Category: Risk Management, Standards & Certification

Comments (4)

Trackback URL | Comments RSS Feed

  1. Waqas says:

    HI,

    I m being doing risk assessments under ohs-18001 system and the method of calculating risk is L(likelihood) mulitply (A,Assets+Health,H). My question is now considering the new standard 18001:2007 thats cancle out property (assets) which equation is best to calculate the risk.

    Please respond, thanks

  2. Henry says:

    I surely hope this is the case. Why otherwise would we want to ensure that Processes are controlled to reduce the potential for non conforming product and a potential disatisfied customer?

    Henry

  3. Matt says:

    Interesting questions. I have another one… (which also relates to the post: ‘OH&S Risk Assessment is NOT a Single Process’ ):
    As mentionned, to meet the OHSAS 18001 requirements, an organization must:
    -Identify its OH&S hazards
    -Assess the risks associated with the OH&S hazards that are identified
    -Determine the controls that are necessary to reduce OH&S risks to an acceptable level

    Knowing that in the latest versions of the standards (9001:2000, 14001:2004 and OHSAS 18001), an effort has been made to ensure that MS were efficient and oriented on the performance of the organization, my question is:

    AS PER THE 2007, VERSION of OHSAS 18K1, IS IT REQUIRED TO ESTABLISH A DETAILED AND COMPLETE INVENTORY OF ALL HAZARDS, SYSTEMATICALLY EVALUATE ALL RISKS WITH A CALCULATION METHOD OF SOME SORT AND PRIORITIZE THEM ALL ???

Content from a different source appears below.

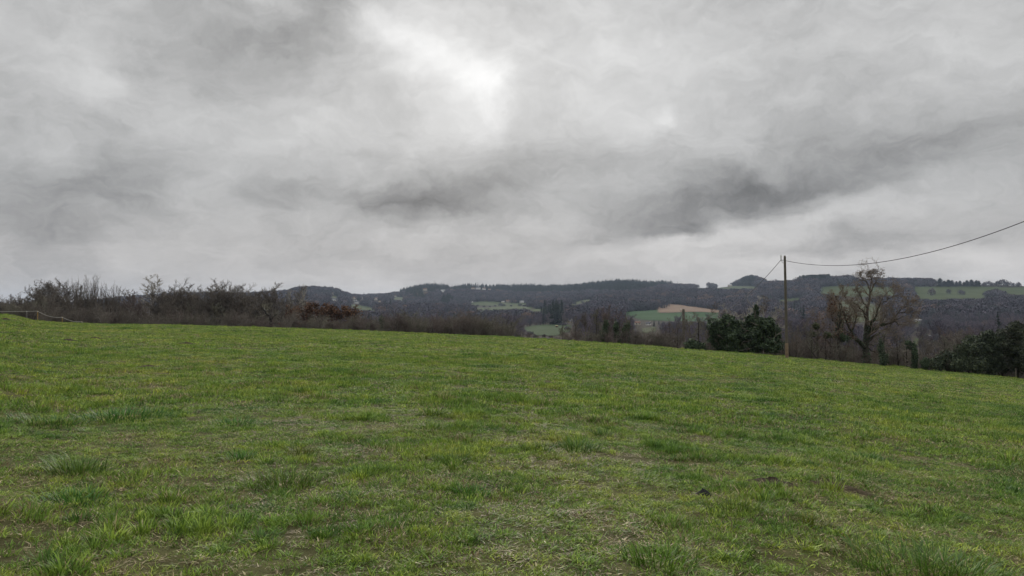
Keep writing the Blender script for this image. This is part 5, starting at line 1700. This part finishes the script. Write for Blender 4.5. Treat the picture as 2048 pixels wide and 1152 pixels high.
G = "pines standing along the right skyline"
for i, px, pt, w, lb in [(3, 1880, 556, 1.0, "tallest dark pine at the left end of the skyline row"), (4, 1889, 561, 1.2, "round topped pine second in the skyline row"), (3, 1897, 559, 1.2, "dark pine third in the skyline row"), (4, 1904, 560, 1.1, "pine at the end of the solid dark part of the skyline row"), (3, 1913, 562, .9, "low pine with sky showing under its crown"), (4, 1920, 561, .9, "pine between two gaps in the skyline row"), (3, 1928, 563, .8, "small pine left of the paired tall pines"), (4, 1934, 560, .9, "left one of the paired tall pines"), (3, 1943, 559, 1.1, "right one of the paired tall pines"), (4, 1953, 560, 1.0, "last broad pine before the bare skyline trees"), (3, 1958, 561, .8, "slim pine touching the last broad pine")]:
    lone("pine_tree", lb, "tree", SP[i - 3], 18, px, 573.3, pt, w * 1.25, G)
G = "bare trees along the right skyline"
for i, px, pt, lb in [(0, 1968, 565, "low bare tree right after the skyline pines"), (1, 1977, 562, "bare tree second after the skyline pines"), (2, 1987, 565, "small bare tree third after the skyline pines"), (3, 1997, 562, "bare tree left of the tallest bare skyline tree"), (4, 2006, 559, "tallest bare tree on the right skyline"), (5, 2016, 563, "bare tree right of the tallest bare skyline tree"), (0, 2027, 566, "low bare tree near the right end of the skyline"), (2, 2036, 568, "lowest bare tree near the right end of the skyline")]:
    lone("bare_tree", lb, "tree", FB[i], 11, px, 573.8, pt, 1.1, G)
lone("conifer_tree", "small pointed conifer at the right end of the skyline", "tree", FC[0], 18, 2043, 574, 567, 1.0)
G = "bushes dotted over the right hillside pasture"
for i, px, pb, pt, w, lb in [(0, 1864, 591, 577, 1.0, "largest bush on the left part of the hillside pasture"), (1, 1897.5, 588, 578, .8, "bush in the middle of the hillside pasture"), (2, 1921, 590, 579, .8, "left bush of the close pair on the hillside pasture"), (3, 1927, 590.5, 582, .8, "right bush of the close pair on the hillside pasture")]:
    lone("far_bush", lb, "bush", FB[i], 11, px, pb, pt, w, G)
for j in range(7):
    lone("far_bush", "dark bush of the thicket jutting into the hillside pasture", "bush", FB[j % 6], 11, 1974 + j * 5.5, 594 + (j % 3), 578 + abs(j - 3) * 1.5, 1.3, "thicket on the hillside pasture")
HB = "hedge bushes crossing the far meadows"
for j, (px, pb, pt) in enumerate([(955, 613, 609), (968, 614.5, 611), (980, 614, 611), (990, 613, 609.5), (1001, 612, 606), (1008, 612.5, 608), (1022, 613, 609.5), (1040, 612, 607), (1049, 613.5, 609), (1056, 614, 608), (962, 621.5, 618), (975, 622, 619), (990, 621.5, 618.5), (1150, 609, 605), (1165, 606, 602), (1056, 673, 666), (1070, 675, 669), (1101, 675, 670), (1128, 652, 645), (1120, 651, 646), (1060, 670, 662), (1088, 674, 668), (1135, 660, 652)]):
    lone("far_bush", "hedge bush on the far field lines around the meadows", "bush", FB[j % 6], 11, px, pb, pt, 1.5, HB)
lone("bare_tree", "round lone tree at the corner of the tan stubble field", "tree", FB[1], 11, 1329, 616.5, 603, 1.25)
lone("bare_tree", "small brown tree beside the lone one on the stubble field", "tree", FB[4], 11, 1321, 616, 607, 1.2)
lone("conifer_tree", "dark pointed conifer beside the white farmhouse", "tree", FC[0], 18, 1308, 654, 638.5, 1.25)
lone("conifer_tree", "round dark evergreen right of the pointed conifer by the farmhouse", "tree", FC[3], 18, 1317.5, 649, 641.5, 1.6)
lone("conifer_tree", "dark conifer standing in the middle of the village", "tree", FC[4], 18, 698, 606, 594, 1.4)
lone("conifer_tree", "slim dark conifer between the village houses", "tree", FC[1], 18, 719, 607, 595, .9)
lone("conifer_tree", "dark conifer right of the village saddle", "tree", FC[3], 18, 736, 601, 592, 1.3)
lone("conifer_tree", "tall dark conifer left of the paddock under the conifer hill", "tree", FC[4], 18, 778, 600, 585, 1.3)
lone("conifer_tree", "conifer by the long low house in the valley", "tree", FC[3], 18, 1812, 645, 632, 1.4)
G = "small trees on the bare stretch of skyline left of the plantation"
for i, px, pt, lb in [(0, 1541, 562, "low tree on the skyline immediately left of the tall pole"), (2, 1549, 559, "round tree on the skyline left of the tall pole"), (3, 1557, 561, "thin tree on the skyline beside the tall pole"), (4, 1580, 561, "small tree on the skyline right of the tall pole"), (5, 1588, 560, "tree on the skyline left of the dark plantation"), (1, 1395, 569, "tiny tree on the skyline left of the crest meadow"), (0, 1418, 565, "bare tree on the skyline left of the lone farmhouse"), (3, 1425, 566, "second bare tree on the skyline left of the lone farmhouse")]:
    lone("bare_tree", lb, "tree", FB[i], 11, px, 567.5 if px > 1500 else 574, pt, 1.1, G)
MAST = simple("mast_steel", (.10, .10, .105), .6, .2, 5)
for px, pb, pt, lb in [(623.5, 578, 570, "thin mast rising from the wooded knoll"), (868.5, 570, 560.5, "thin mast rising from the conifer hill")]:
    x, y, z, r = hit(px, 584 if px < 700 else 579)
    h = EYE + slope(px, pt) * r - z
    V, Q = tubes(np.array([[[0, 0, 0], [0, 0, h * .6], [0, 0, h]]]), np.array([[.7, .55, .25]]), 6)
    V2, Q2 = box(-1.6, 1.6, -.2, .2, h * .78, h * .8)
    tag(obj("radio_mast", mk("radio_mast", *join([(V, Q), (V2, Q2)]), mat=MAST), None, (x, y, z)), lb, "mast")

# ------------------------------------------------------------------ the air
m, n = material("valley_haze")
vol = n.add("ShaderNodeVolumePrincipled")
vol.inputs["Color"].default_value = (.66, .80, 1, 1); vol.inputs["Density"].default_value = HAZE
vol.inputs["Anisotropy"].default_value = .2
om = n.add("ShaderNodeOutputMaterial"); n.l.new(vol.outputs[0], om.inputs["Volume"])
zs = [v.co.z for v in bpy.data.objects["hills"].data.vertices]
V, Q = box(-6300, 6300, -6300, 6300, min(zs) - 1, 190)
if HAZE > 0:
    o = obj("haze", mk("haze", V, Q, mat=m)); tag(o, "thin bluish winter haze over the valley", "haze", kind='stuff')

    I’m wondering how efficient would it be for an industrial site (a plant) to establish such an inventory ?
    Realistically, by the time this is done (several months, years(?)), wouldn’t that end up being a long list, most likely to constantly be outdated and incredibly unefficient; a heavy burden to manage, with no (or very few) added-value in itself.

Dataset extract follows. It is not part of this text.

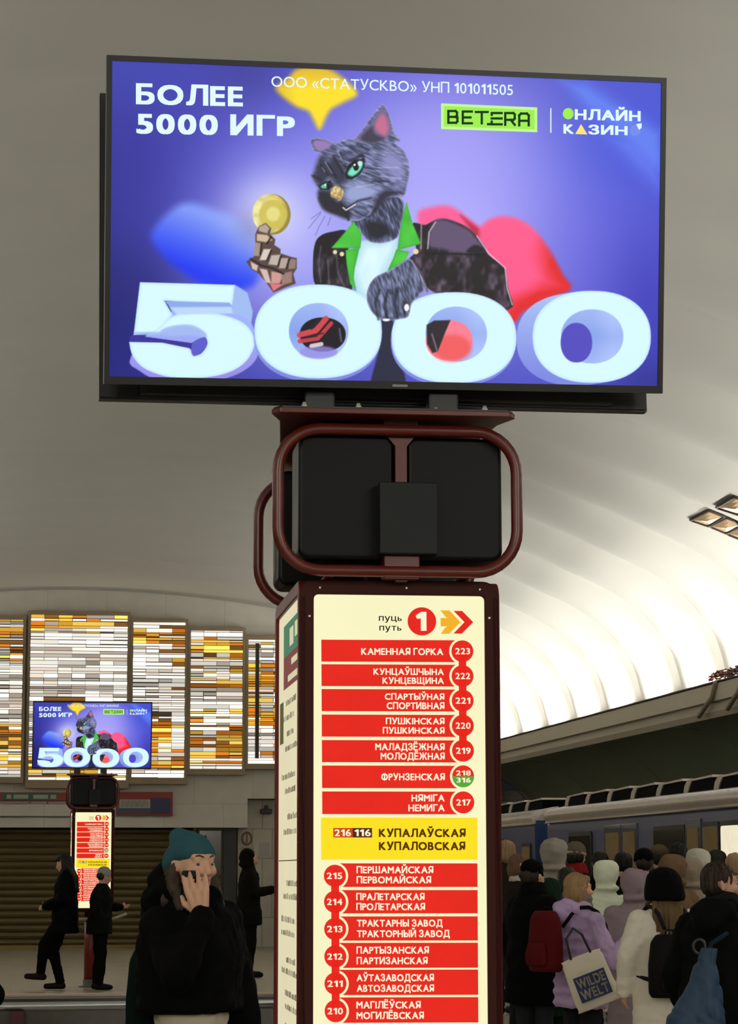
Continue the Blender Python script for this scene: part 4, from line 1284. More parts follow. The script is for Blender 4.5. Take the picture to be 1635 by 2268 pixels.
# screws along the front frame
sc = MB()
for x, z in ((-0.235, 2.444), (0.02, 2.446), (0.238, 2.444), (-0.266, 2.36), (0.266, 2.36)):
    sc.lathe([(0.0045, 0), (0.0045, 0.003), (0.002, 0.0045)], seg=10)
    n = len(sc.v) - 30
    for i in range(n, n + 30):
        vx, vy, vz = sc.v[i]
        sc.v[i] = (x + vx, -HD - vz, z + vy)
sc.build('frame_screw', M_BOLT, pil)

# tube cage with the black cases
def cage(yc, name, dx=0.0):
    c = rrect(-0.352 + dx, 0.352 + dx, 2.487, 2.904, 0.125, 8)
    return MB().tube([(a, yc, b) for a, b in c], 0.0175, closed=True, seg=14).build(name, M_TUBE, pil)
cage(-0.36 - YS, 'cage_frame', -0.012); cage(0.36 + YS, 'cage_frame', 0.005)
sb = MB()
for x in (-0.2, 0.2):
    sb.tube([(x, -0.36 - YS, 2.487), (x, 0.36 + YS, 2.487)], 0.012, seg=8)
sb.build('cage_rail', M_TUBE, pil)
def case(x0, x1, y0_, y1_, z0, z1, name, m, r=0.03, bv=0.012):
    mm = MB()
    mm.prism(rrect(x0, x1, z0, z1, r), 'y', y0_, y1_, True)
    return mm.build(name, m, pil, bevel=bv, bseg=3)
case(-0.302, -0.022, -0.33 - YS, -0.12 - YS, 2.525, 2.895, 'black_case', M_CASE)
case(0.020, 0.302, -0.33 - YS, -0.12 - YS, 2.525, 2.890, 'black_case', M_CASE)
case(-0.302, -0.022, 0.12 + YS, 0.33 + YS, 2.525, 2.895, 'black_case', M_CASE)
case(0.020, 0.302, 0.12 + YS, 0.33 + YS, 2.525, 2.890, 'black_case', M_CASE)
case(-0.072, 0.098, -0.405 - YS, -0.335 - YS, 2.533, 2.744, 'small_case', mat('case_grey', (24, 27, 28), rough=0.45, spec=0.15), 0.004, 0.004)
MB().box(-0.055, 0.05, -0.37 - YS, -0.30 - YS, 2.466, 2.535).build('case_bracket', M_TUBE, pil, bevel=0.004)
MB().prism([(-0.017, 2.46), (0.017, 2.46), (0.017, 2.86), (0.05, 2.90), (0.05, 2.945), (-0.05, 2.945), (-0.05, 2.90), (-0.017, 2.86)], 'y', -0.34 - YS, -0.29 - YS).build('centre_strut', M_TUBE, pil)
MB().box(-0.05, 0.05, -0.05, 0.05, 2.46, 2.945).build('core_post', M_RED, pil)
PKX = -0.03
pk = [(-0.335, -0.445), (0.335, -0.445), (0.358, -0.41), (0.325, -0.30), (0.29, 0.10), (0.29, 0.43), (-0.27, 0.43), (-0.27, 0.10), (-0.325, -0.30), (-0.358, -0.41)]
MB().prism([(a + PKX, b + math.copysign(YS, b)) for a, b in pk], 'z', 2.935, 2.950).build('top_plate', M_TUBE, pil, bevel=0.002)
MB().prism([(a * 0.985 + PKX, b * 0.985 + math.copysign(YS, b)) for a, b in pk], 'z', 2.950, 2.956).build('top_plate_cover', mat('plate_dark', (30, 22, 20), rough=0.5), pil)
for x in (-0.237, 0.132):
    nk = MB().prism([(-0.045, -0.03), (0.045, -0.03), (0.045, 0.03), (-0.045, 0.03)], 'z', 2.956, 3.03)
    for i in range(len(nk.v)):
        nk.v[i] = (nk.v[i][0] + x, nk.v[i][1] - 0.28 - YS, nk.v[i][2])
    nk.build('screen_bracket', mat('bracket_green_black', (26, 32, 30), rough=0.5), pil, bevel=0.006)
bl = MB()
for x, yb_ in ((-0.292, -0.40), (-0.133, -0.40), (0.10, -0.36), (0.24, -0.40)):
    n0 = len(bl.v)
    bl.lathe([(0.010, 2.956), (0.010, 2.964), (0.006, 2.970), (0.006, 2.974)], x, yb_ - YS, seg=10)
bl.build('plate_bolt', M_BOLT, pil)

# the distant column
pil_far = copy_tree(pil)
pil_far.matrix_world = Matrix.Translation((1.105, 35.06, 0)) @ Matrix.Rotation(math.radians(0.5), 4, 'Z')
pil_far['label'] = 'distant red information column with a person on either side'
# perch rail around the distant stem
rl = MB()
P0 = at_y(128, 2024, 34.6); P1 = at_y(142, 2035, 34.55); P2 = at_y(182, 2036, 34.5)
rl.tube([P0 + Vector((-0.05, .02, -0.01)), P0, P1, P2, P2 + Vector((0.12, 0.02, 0)), P2 + Vector((0.42, 0.05, 0.0)), P2 + Vector((0.62, 0.05, 0.07))], 0.022, seg=10)
rt = empty('perch_rail', Matrix.Translation((1.105, 34.7, 0.93)))
tag(rt, 'bent pale steel perch rail fixed round the distant red column', 'rail')
part(rl, 'rail_tube', mat('steel_pale', (170, 164, 156), rough=0.35, metal=0.7), rt)
part(MB().box(1.04, 1.17, 34.58, 34.86, 0.90, 0.94), 'rail_clamp', mat('steel_clamp', (120, 116, 110), rough=0.4, metal=0.7), rt)

# parapet of the stair well across the hall
YP = 11.55
M_GRAN = mat('parapet_granite', (72, 68, 62), rough=0.35, noise=0.25, nscale=40)
M_GRAN2 = mat('parapet_face', (86, 80, 72), rough=0.5, noise=0.2, nscale=30)
rt = empty('stair_parapet', Matrix.Translation((-0.6, YP, 0)))
tag(rt, 'low dark granite stair parapet with a steel rail across the bottom left', 'parapet')
zc1 = at_y(150, 2203, YP + 0.35).z
zc0 = at_y(150, 2216, YP + 0.30).z
x0_, x1_ = -3.0, 1.40
part(MB().box(x0_, x1_, YP + 0.15, YP + 0.50, zc0 - 0.06, zc1 - 0.008), 'coping', mat('coping_dark', (40, 36, 32), rough=0.4), rt)
part(MB().box(x0_, x1_, YP + 0.36, YP + 0.50, zc1 - 0.008, zc1), 'coping_edge', mat('coping_edge', (170, 150, 124), rough=0.4), rt)
part(MB().box(x0_, x1_, YP + 0.2, YP + 0.45, 0, zc0 - 0.06), 'wall_block', M_GRAN2, rt)
zr = at_y(150, 2229, YP).z
part(MB().tube([(x0_, YP, zr), (x1_, YP, zr)], 0.022, seg=14), 'hand_rail', mat('rail_steel', (176, 178, 180), rough=0.22, metal=0.9), rt)
part(MB().box(x0_, x1_, YP - 0.012, YP + 0.012, 0.0, zr - 0.015), 'rail_panel', M_GRAN, rt)
xa, xb = at_y(22, 2250, YP).x, at_y(54, 2250, YP).x
part(MB().box(xa, xb, YP - 0.05, YP - 0.012, 0, zr - 0.02), 'rail_post', mat('post_red', (70, 16, 12), rough=0.4), rt)
# ------------------------------------------------------------------ train at the right-hand platform
M_TBLUE = mat('train_side_blue', (76, 84, 124), rough=0.35, coat=0.3, noise=0.08, nscale=2)
M_TEND = mat('train_end_blue', (30, 56, 104), rough=0.45)
M_TSILV = mat('train_silver', (206, 196, 186), rough=0.34, metal=0.45, noise=0.18, nscale=5, bump=0.25, bscale=12)
M_TROOF = mat('train_roof', (70, 68, 64), rough=0.6)
M_TDARK = mat('vent_dark', (5, 5, 5), rough=0.9, spec=0.1)
M_WFRAME = mat('window_rubber', (20, 18, 16), rough=0.5)
M_WIN = mat('window_lit_dim', (96, 78, 44), emit=0.5, noise=0.25, nscale=6)
M_WIND = mat('window_unlit', (24, 22, 18), rough=0.15)
M_WINB = mat('window_lit_bright', (255, 238, 206), emit=0.9, noise=0.12, nscale=9)
M_DOORB = mat('door_blue', (66, 72, 104), rough=0.22, coat=0.6, bump=0.2, bscale=14)
M_SKIRT = mat('train_skirt', (46, 46, 50), rough=0.6)
TX = 7.0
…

    Could a combination of various evaluations and activities (and taking inititatives to address main issues) be enough, such as :
    – analysis of leading (near misses) & lagging indicators (incidents & accidents);
    – prejob risk assessment;
    -(establish site but also departments objectives);
    -…
    To first identify minor vs major risks (ASSESS) with some well known risk factors (electricity, heights, confined spaces, mobile equipment, moving parts…) and only follow-up (EVALUATE) on major ones? Or am I not properly understanding the definition of ‘Assess’ ?

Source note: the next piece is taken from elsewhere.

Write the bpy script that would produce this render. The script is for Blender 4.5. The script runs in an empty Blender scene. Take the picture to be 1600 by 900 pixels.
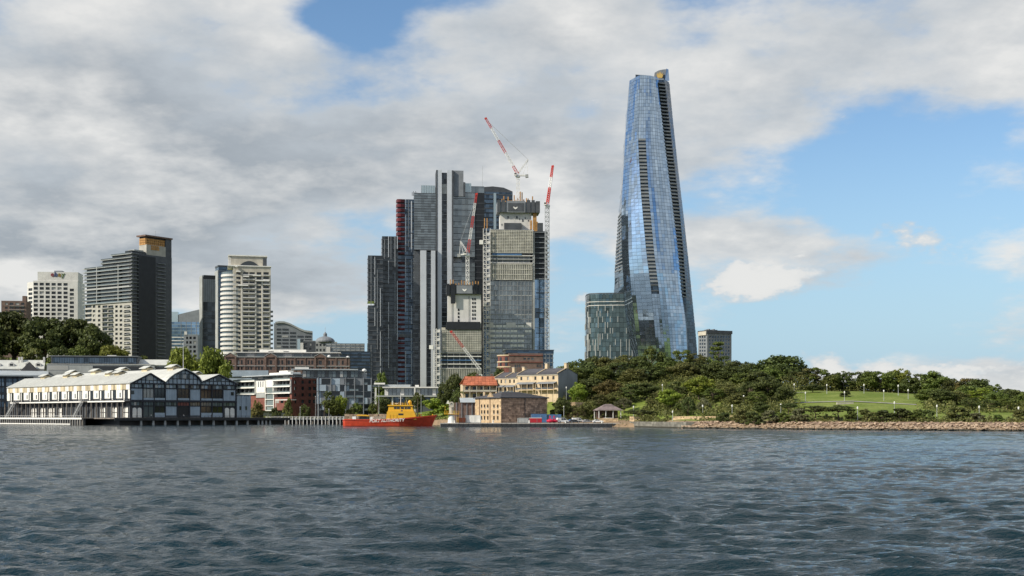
import bpy, bmesh, math, random
import numpy as np
from mathutils import Matrix, Vector, noise as mnoise

scene = bpy.context.scene
col = scene.collection
R = math.radians
random.seed(7)

# ------------------------------------------------------------------ camera
FPX, EYE, HORIZON = 2000.0, 4.5, 650.0          # focal length in photo pixels, eye height (m), horizon row
cam_data = bpy.data.cameras.new("camera")
cam = bpy.data.objects.new("camera", cam_data)
col.objects.link(cam)
cam.location = (0, 0, EYE)
cam.rotation_euler = (R(90), 0, 0)
cam_data.sensor_width = 36
cam_data.lens = 36 * FPX / 1600
cam_data.shift_y = (HORIZON - 450) / 1600
cam_data.clip_start = 0.5
cam_data.clip_end = 30000
scene.camera = cam

# ------------------------------------------------------------------ sun, sky
SUN_AZ, SUN_EL = 241.0, 34.0                      # compass-like: 0 = +Y (view), 90 = +X, 270 = left
sun_dir = Vector((math.sin(R(SUN_AZ)) * math.cos(R(SUN_EL)), math.cos(R(SUN_AZ)) * math.cos(R(SUN_EL)), math.sin(R(SUN_EL))))
sun_data = bpy.data.lights.new("sun", 'SUN')
sun_data.energy = 4.8
sun_data.angle = R(0.6)
sun_data.color = (1.0, 0.93, 0.80)
sun = bpy.data.objects.new("sun", sun_data)
col.objects.link(sun)
sun.location = (-300, 0, 300)
sun.rotation_euler = (-sun_dir).to_track_quat('-Z', 'Y').to_euler()

world = bpy.data.worlds.new("World")
scene.world = world
world.use_nodes = True
wt = world.node_tree
wt.nodes.clear()

class NT:
    """small helper for writing node graphs"""
    def __init__(self, tree): self.t = tree
    def n(self, kind, **kw):
        nd = self.t.nodes.new(kind)
        for k, v in kw.items(): setattr(nd, k, v)
        return nd
    def put(self, sock, v):
        if isinstance(v, bpy.types.NodeSocket): self.t.links.new(v, sock)
        elif v is not None: sock.default_value = v
    def m(self, op, a, b=None, c=None, clamp=False):
        nd = self.n('ShaderNodeMath', operation=op, use_clamp=clamp)
        for s, v in zip(nd.inputs, (a, b, c)): self.put(s, v)
        return nd.outputs[0]
    def v(self, op, a, b=None, s=None):
        nd = self.n('ShaderNodeVectorMath', operation=op)
        self.put(nd.inputs[0], a)
        if b is not None: self.put(nd.inputs[1], b)
        if s is not None: self.put(nd.inputs['Scale'], s)
        return nd.outputs['Value'] if op in ('LENGTH', 'DOT_PRODUCT', 'DISTANCE') else nd.outputs['Vector']
    def noise(self, vec, scale, detail=4, rough=0.5, dist=0.0, lac=2.0):
        nd = self.n('ShaderNodeTexNoise')
        self.put(nd.inputs['Vector'], vec)
        nd.inputs['Scale'].default_value = scale; nd.inputs['Detail'].default_value = detail
        nd.inputs['Roughness'].default_value = rough; nd.inputs['Distortion'].default_value = dist
        nd.inputs['Lacunarity'].default_value = lac
        return nd.outputs['Fac']
    def ss(self, x, lo, hi):
        nd = self.n('ShaderNodeMapRange', interpolation_type='SMOOTHSTEP')
        self.put(nd.inputs['Value'], x)
        self.put(nd.inputs['From Min'], lo); self.put(nd.inputs['From Max'], hi)
        return nd.outputs['Result']
    def mix(self, f, a, b, kind='MIX'):
        nd = self.n('ShaderNodeMix', data_type='RGBA', blend_type=kind)
        self.put(nd.inputs[0], f); self.put(nd.inputs[6], a); self.put(nd.inputs[7], b)
        return nd.outputs[2]

def rgb(r, g, b): return (r, g, b, 1.0)

def build_sky():
    g = NT(wt)
    sky = g.n('ShaderNodeTexSky', sky_type='NISHITA', sun_disc=False)
    sky.sun_elevation = R(SUN_EL)
    sky.sun_rotation = R(SUN_AZ)
    sky.altitude = 0; sky.air_density = 1.0; sky.dust_density = 0.6; sky.ozone_density = 2.2
    d = g.n('ShaderNodeTexCoord').outputs['Generated']
    sep = g.n('ShaderNodeSeparateXYZ'); g.put(sep.inputs[0], d)
    zc = g.m('MAXIMUM', sep.outputs['Z'], 0.0)
    inv = g.m('DIVIDE', 1.0, g.m('ADD', zc, 0.26))
    comb = g.n('ShaderNodeCombineXYZ')
    g.put(comb.inputs[0], g.m('MULTIPLY', sep.outputs['X'], inv))
    g.put(comb.inputs[1], g.m('MULTIPLY', sep.outputs['Y'], inv))
    comb.inputs[2].default_value = 0.37
    p = comb.outputs[0]
    off = g.v('ADD', p, (-0.11, 0.02, 0.06))     # sampled towards the sun, for the clouds' lit sides
    def cover(q):
        return g.m('ADD', g.m('MULTIPLY', g.noise(q, 1.1, 1, 0.5), 0.42), g.m('MULTIPLY', g.noise(q, 2.9, 6, 0.58), 0.58))
    n0, n1 = cover(p), cover(off)
    # weather: where the cloud banks lie (photo column, row, spread across, spread up, weight)
    def total(lst):
        t = 0.0
        for (px, py, sx, sz, w) in lst:
            v = Vector(((px - 800) / FPX, 1, (HORIZON - py) / FPX)).normalized(); k = Vector((FPX / sx, 2.0, FPX / sz))
            q = g.n('ShaderNodeVectorMath', operation='MULTIPLY_ADD'); g.put(q.inputs[0], d)
            q.inputs[1].default_value = k; q.inputs[2].default_value = (-v.x * k.x, -v.y * k.y, -v.z * k.z)
            r2 = g.v('DOT_PRODUCT', q.outputs[0], q.outputs[0])
            t = g.m('MULTIPLY_ADD', g.m('POWER', 0.3679, r2), w, t)
        return t
    den = g.m('ADD', g.m('MULTIPLY_ADD', n0, 1.7, -0.33), total(BLOBS))
    # small heaped clouds: finer, crisper noise on the raw direction
    heap = g.m('ADD', g.m('MULTIPLY_ADD', g.noise(g.v('MULTIPLY', d, (1, 1, 1.9)), 14.0, 5, 0.6), 1.15, -0.075), total(HEAPS))
    heap_m = g.ss(heap, 0.66, 0.80)
    mask = g.m('MAXIMUM', g.ss(den, 0.42, 0.62), heap_m)
    thick = g.ss(den, 0.50, 0.84)
    lit = g.m('MULTIPLY_ADD', g.m('SUBTRACT', n0, n1), 6.0, 0.31)
    lit = g.m('ADD', lit, total(GLOWS), clamp=True)
    lit = g.m('MAXIMUM', lit, g.m('MULTIPLY', heap_m, g.ss(heap, 0.58, 0.86)))
    shade = g.mix(thick, rgb(5.2, 5.6, 5.95), rgb(3.45, 3.8, 4.15))
    cloud = g.mix(lit, shade, rgb(7.5, 7.45, 7.25))
    veil = g.m('MULTIPLY', g.ss(sep.outputs['Z'], 0.24, -0.01), 0.85)
    hsv = g.n('ShaderNodeHueSaturation'); g.put(hsv.inputs['Color'], sky.outputs[0])
    hsv.inputs['Saturation'].default_value = 1.12; hsv.inputs['Value'].default_value = 1.30
    base = g.mix(veil, hsv.outputs[0], rgb(3.3, 5.2, 7.0))
    final = g.mix(g.m('MULTIPLY', mask, 0.95), base, cloud)
    bg = g.n('ShaderNodeBackground')
    g.put(bg.inputs['Color'], final)
    bg.inputs['Strength'].default_value = 0.1
    out = g.n('ShaderNodeOutputWorld')
    wt.links.new(bg.outputs[0], out.inputs['Surface'])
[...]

    The idea of course being to decentralize and make people at all levels accountable and ensure that maintaining the OHSMSystem will not only be the business of one or two, but definintely everybody’s role.

    WHAT WOULD BE ENOUGH Risk assessment wise?

    I’d like to get opinions on that matter.
    Thanks.

  4. Thea says:

    You are correct in the difficulty in creating an “inventory” of all OH&S hazards and evaluating the risk associated with each one – parallel to the approach often taken in identifying environmental aspects and impacts for ISO 14001. This is not an OHSAS 18001 requirement.

    The intent is for an organization to use approaches that are appropriate to it. To quote the OHSAS 18002 guidance – “Each organization should choose approaches that are appropriate to its scope, nature and size, and meet its needs it terms of detail, complexity, time, cost, and availability of reliable data.” The choice of methodology to be used for the hazard identification and risk assessment is up to the organization (taking into account any applicable legal requirements that may limit the approaches that can be used).

    What is enough? That the approaches chosen, taken together, are comprehensive, i.e. they cover the OH&S hazards within the defined scope of the OH&S management system.